Kirkus Reviews QR Code
ALL INVOLVED by Ryan Gattis

ALL INVOLVED

by Ryan Gattis

Pub Date: April 7th, 2015
ISBN: 978-0-06-237879-8
Publisher: Ecco/HarperCollins

A novel of Los Angeles tormented by racial tension and gang violence in the aftermath of the Rodney King verdict.

Readers who were alive and aware then will remember the news footage from Southern California when, on April 29, 1992, a jury acquitted two police officers of using excessive force—though clearly King, an African-American, had been beaten. Novelist and street artist Gattis (Kung Fu High School, 2005, etc.) takes the rising post-verdict mayhem as backdrop for a series of linked, episodic stories in which Chicano gangsters, Anglo emergency responders, Korean vigilantes and members of just about every other ethnic group in melting-pot LA share the stage. As the book opens, a young food server remarks that he and a fellow worker, arriving at a catering site, “saw smoke, four black towers going up like burning oil wells in Kuwait.

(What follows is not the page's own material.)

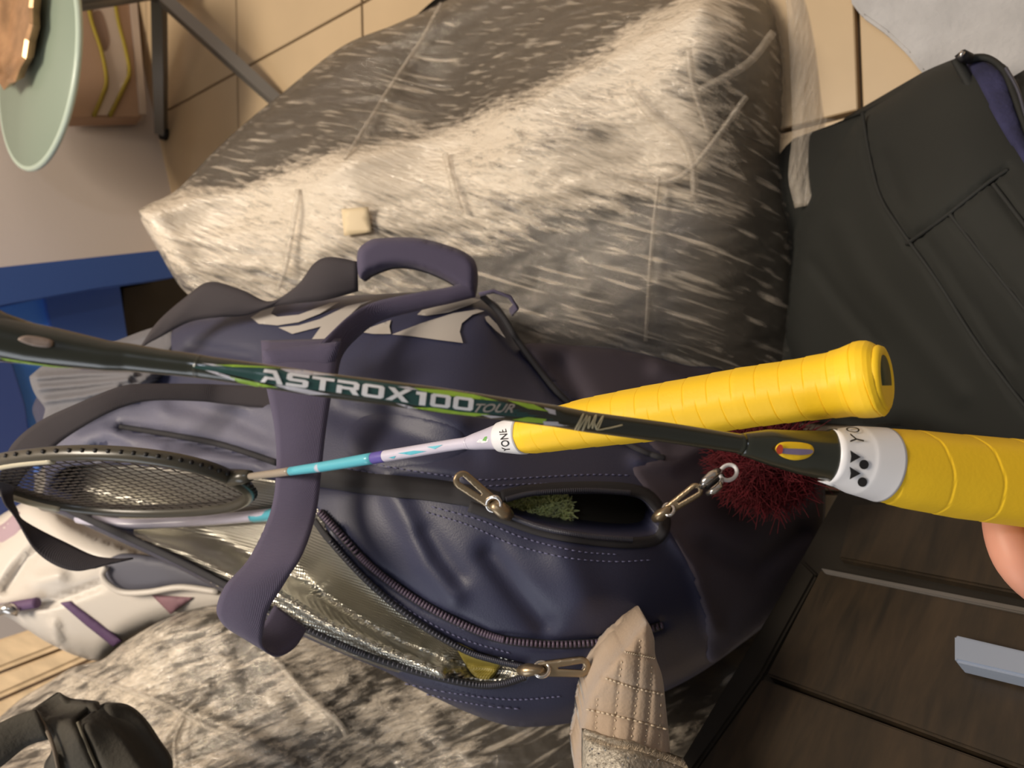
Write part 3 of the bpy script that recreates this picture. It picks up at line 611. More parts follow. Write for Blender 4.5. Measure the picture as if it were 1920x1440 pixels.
folds = fold_relief([([(725, 900), (770, 990), (800, 1060), (850, 1120)], 22, .006), ([(920, 1040), (970, 1110), (1020, 1170)], 24, -.008), ([(1060, 1040), (1090, 1120)], 40, .006),
    ([(800, 1000), (860, 1080)], 20, -.003), ([(640, 770), (800, 830), (880, 850)], 30, -.006), ([(660, 740), (760, 755), (860, 790)], 26, .006), ([(640, 1000), (700, 1065), (800, 1135), (920, 1192), (1040, 1207), (1160, 1197), (1240, 1170)], 9, -.006),
    ([(600, 900), (850, 905)], 14, -.006), ([(230, 800), (350, 825), (500, 862)], 9, -.012), ([(330, 760), (440, 790), (500, 820)], 20, -.010), ([(380, 740), (450, 760)], 14, .008), ([(150, 830), (220, 810), (300, 840)], 16, .008), ([(180, 840), (195, 860)], 9, -.010), ([(250, 845), (330, 855), (480, 868)], 9, .006),
    ([(360, 650), (470, 670)], 12, -.006), ([(1240, 985), (1300, 1060), (1340, 1180)], 14, .010), ([(1330, 1030), (1420, 1070), (1500, 1000)], 20, -.014), ([(1050, 690), (1090, 760)], 25, -.012), ([(1240, 690), (1340, 740)], 22, .010), ([(1200, 860), (1260, 870), (1330, 830)], 18, .010), ([(965, 640), (1040, 740), (1120, 800), (1220, 850)], 8, -.006)])
thickB = lambda v, t: np.clip(np.where(v[:, 1] < 900, S1(v) - .035 - t, S2(v) - .035 - t), .012, .13)
inflate('body', outB, SB, 40, .03, thickB, M['navy'], rb, step=9, holes=[hole1, hole2], relief=folds)
SBr = lambda P: SB(P) - folds(np.asarray(P, float).reshape(-1, 2))
# end panel of grey-blue nylon, side panel of plum fabric
inflate('end_panel', [(90, 800), (100, 770), (190, 740), (250, 752), (300, 742), (440, 745), (520, 755), (560, 790), (590, 900), (520, 900), (430, 884), (360, 876), (250, 862), (130, 862), (92, 850)], shift(SBr, .004), 24, .008, .008, M['navy2'], rb, step=9, label='grey-blue nylon end panel',
    relief=fold_relief([([(225, 802), (330, 818), (500, 858)], 7, -.006), ([(300, 770), (420, 790), (520, 840)], 18, .006), ([(140, 820), (190, 800), (240, 830)], 10, .006), ([(170, 845), (200, 830)], 8, -.006)]))
inflate('side_panel', [(975, 650), (1100, 650), (1200, 664), (1290, 687), (1350, 695), (1420, 742), (1496, 802), (1538, 880), (1542, 980), (1526, 1046), (1466, 1136), (1378, 1210), (1330, 1240), (1315, 1150), (1285, 1060), (1246, 990), (1214, 930), (1180, 880), (1230, 850), (1130, 795), (1050, 735)], shift(SBr, .003), 20, .006, .006, M['plum'], rb, step=10, label='plum grey fabric side panel')
inflate('upper_pocket', [(640, 850), (640, 800), (700, 765), (800, 775), (870, 800), (885, 850), (800, 880), (700, 885)], shift(SBr, .002), 40, .006, .006, M['navy'], rb, step=9)
# top panel with its edge piping
obj('piping', *tube(path3([(905, 556), (940, 590), (975, 645), (1040, 730), (1110, 792), (1200, 845), (1245, 860)], SBr, .003, 60), .0028, 8), M['tape'], rb)
obj('piping', *tube(path3([(225, 800), (330, 817), (420, 835), (520, 868)], SBr, .006, 40), .0028, 8), M['tape'], rb)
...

Maybe not that big, but big.” The violence soon sweeps young Ernesto up, as it does his co-worker, who bears, among other sobriquets, the resonant nom de guerre Termite. The latter lad aspires to something better, and he can be downright philosophical: “All of us are just some fucked-up little smart kids born in the wrong places….I mean, we’re not all smart. Some of us are just fucked-up or drugged out, but we do get fixated on shit.” Check. Gattis does a good job of rounding out and differentiating the 17 or so major players who figure in his pages, some phony confident and some Hamlet-like in their uncertainty (“we are technically vigilantes, and I don’t know how I feel about that”), and there are lashings of pyrotechnic violence and flowing adrenalin to keep the story moving.

Still, the reader will be forgiven for wondering what the point might be, other than that life is unfair, confusing and often ugly—and for that, we have the film Magnolia. Competent but not especially memorable.